:: DATA EXCERPT

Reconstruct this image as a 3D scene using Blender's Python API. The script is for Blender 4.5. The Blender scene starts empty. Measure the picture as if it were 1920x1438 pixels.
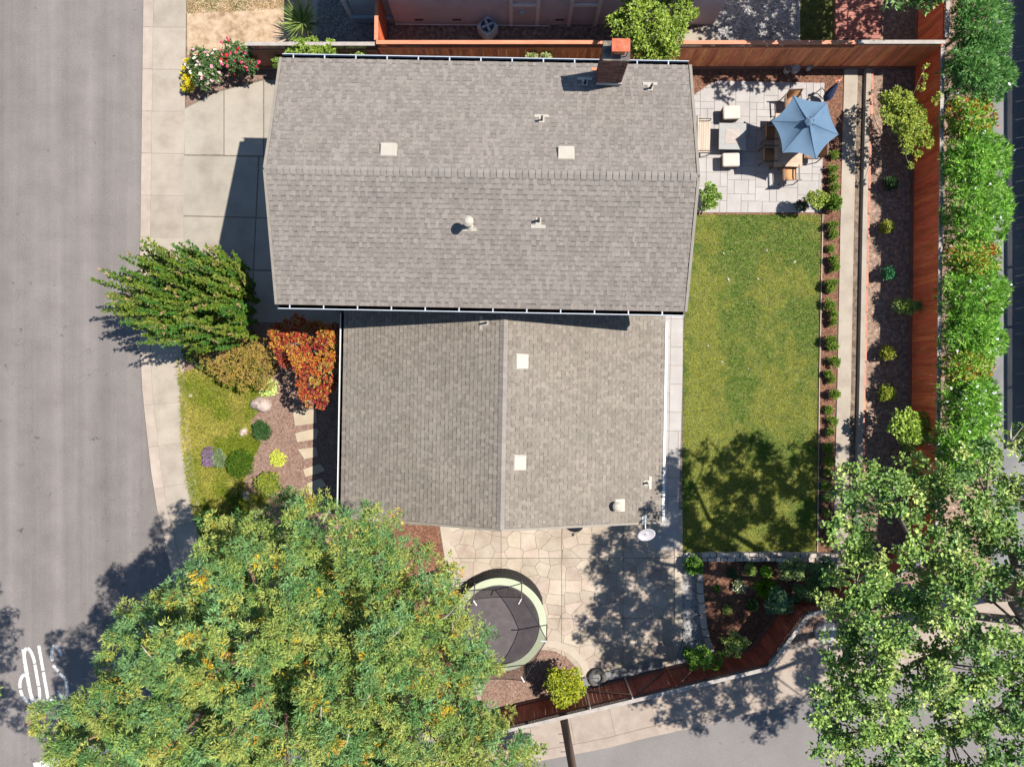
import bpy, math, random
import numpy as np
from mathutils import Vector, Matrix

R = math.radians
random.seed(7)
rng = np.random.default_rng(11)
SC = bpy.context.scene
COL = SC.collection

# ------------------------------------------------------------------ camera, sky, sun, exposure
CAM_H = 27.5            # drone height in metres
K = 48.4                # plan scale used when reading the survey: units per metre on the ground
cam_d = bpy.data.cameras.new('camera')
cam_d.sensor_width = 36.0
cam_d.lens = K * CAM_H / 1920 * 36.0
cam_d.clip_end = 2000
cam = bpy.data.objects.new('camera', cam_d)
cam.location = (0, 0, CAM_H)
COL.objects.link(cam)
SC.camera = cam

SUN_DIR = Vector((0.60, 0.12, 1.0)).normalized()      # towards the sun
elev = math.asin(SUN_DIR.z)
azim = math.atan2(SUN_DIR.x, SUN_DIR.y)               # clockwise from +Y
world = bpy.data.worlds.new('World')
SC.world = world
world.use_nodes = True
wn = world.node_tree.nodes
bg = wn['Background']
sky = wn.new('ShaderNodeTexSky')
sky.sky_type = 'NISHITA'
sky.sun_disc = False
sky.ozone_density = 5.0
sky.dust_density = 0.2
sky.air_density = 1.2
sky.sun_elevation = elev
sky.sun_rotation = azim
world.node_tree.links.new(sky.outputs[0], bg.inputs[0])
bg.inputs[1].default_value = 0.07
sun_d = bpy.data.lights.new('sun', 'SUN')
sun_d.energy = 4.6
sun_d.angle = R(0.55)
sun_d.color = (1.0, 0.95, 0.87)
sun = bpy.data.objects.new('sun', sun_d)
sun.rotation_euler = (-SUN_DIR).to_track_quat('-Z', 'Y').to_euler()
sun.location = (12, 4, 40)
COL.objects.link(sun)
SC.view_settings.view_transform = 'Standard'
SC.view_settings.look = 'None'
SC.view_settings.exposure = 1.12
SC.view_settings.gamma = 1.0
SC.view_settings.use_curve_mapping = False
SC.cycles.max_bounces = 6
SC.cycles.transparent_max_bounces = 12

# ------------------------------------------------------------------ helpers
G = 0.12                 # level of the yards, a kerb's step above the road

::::

AIM. Copy the data word for word. Pictures do not go in the copy.

RESULT.
Reconstruct this image as a 3D scene using Blender's Python API. The script is for Blender 4.5. The Blender scene starts empty. Measure the picture as if it were 1920x1438 pixels.
import bpy, math, random
import numpy as np
from mathutils import Vector, Matrix

R = math.radians
random.seed(7)
rng = np.random.default_rng(11)
SC = bpy.context.scene
COL = SC.collection

# ------------------------------------------------------------------ camera, sky, sun, exposure
CAM_H = 27.5            # drone height in metres
K = 48.4                # plan scale used when reading the survey: units per metre on the ground
cam_d = bpy.data.cameras.new('camera')
cam_d.sensor_width = 36.0
cam_d.lens = K * CAM_H / 1920 * 36.0
cam_d.clip_end = 2000
cam = bpy.data.objects.new('camera', cam_d)
cam.location = (0, 0, CAM_H)
COL.objects.link(cam)
SC.camera = cam

SUN_DIR = Vector((0.60, 0.12, 1.0)).normalized()      # towards the sun
elev = math.asin(SUN_DIR.z)
azim = math.atan2(SUN_DIR.x, SUN_DIR.y)               # clockwise from +Y
world = bpy.data.worlds.new('World')
SC.world = world
world.use_nodes = True
wn = world.node_tree.nodes
bg = wn['Background']
sky = wn.new('ShaderNodeTexSky')
sky.sky_type = 'NISHITA'
sky.sun_disc = False
sky.ozone_density = 5.0
sky.dust_density = 0.2
sky.air_density = 1.2
sky.sun_elevation = elev
sky.sun_rotation = azim
world.node_tree.links.new(sky.outputs[0], bg.inputs[0])
bg.inputs[1].default_value = 0.07
sun_d = bpy.data.lights.new('sun', 'SUN')
sun_d.energy = 4.6
sun_d.angle = R(0.55)
sun_d.color = (1.0, 0.95, 0.87)
sun = bpy.data.objects.new('sun', sun_d)
sun.rotation_euler = (-SUN_DIR).to_track_quat('-Z', 'Y').to_euler()
sun.location = (12, 4, 40)
COL.objects.link(sun)
SC.view_settings.view_transform = 'Standard'
SC.view_settings.look = 'None'
SC.view_settings.exposure = 1.12
SC.view_settings.gamma = 1.0
SC.view_settings.use_curve_mapping = False
SC.cycles.max_bounces = 6
SC.cycles.transparent_max_bounces = 12

# ------------------------------------------------------------------ helpers
G = 0.12                 # level of the yards, a kerb's step above the road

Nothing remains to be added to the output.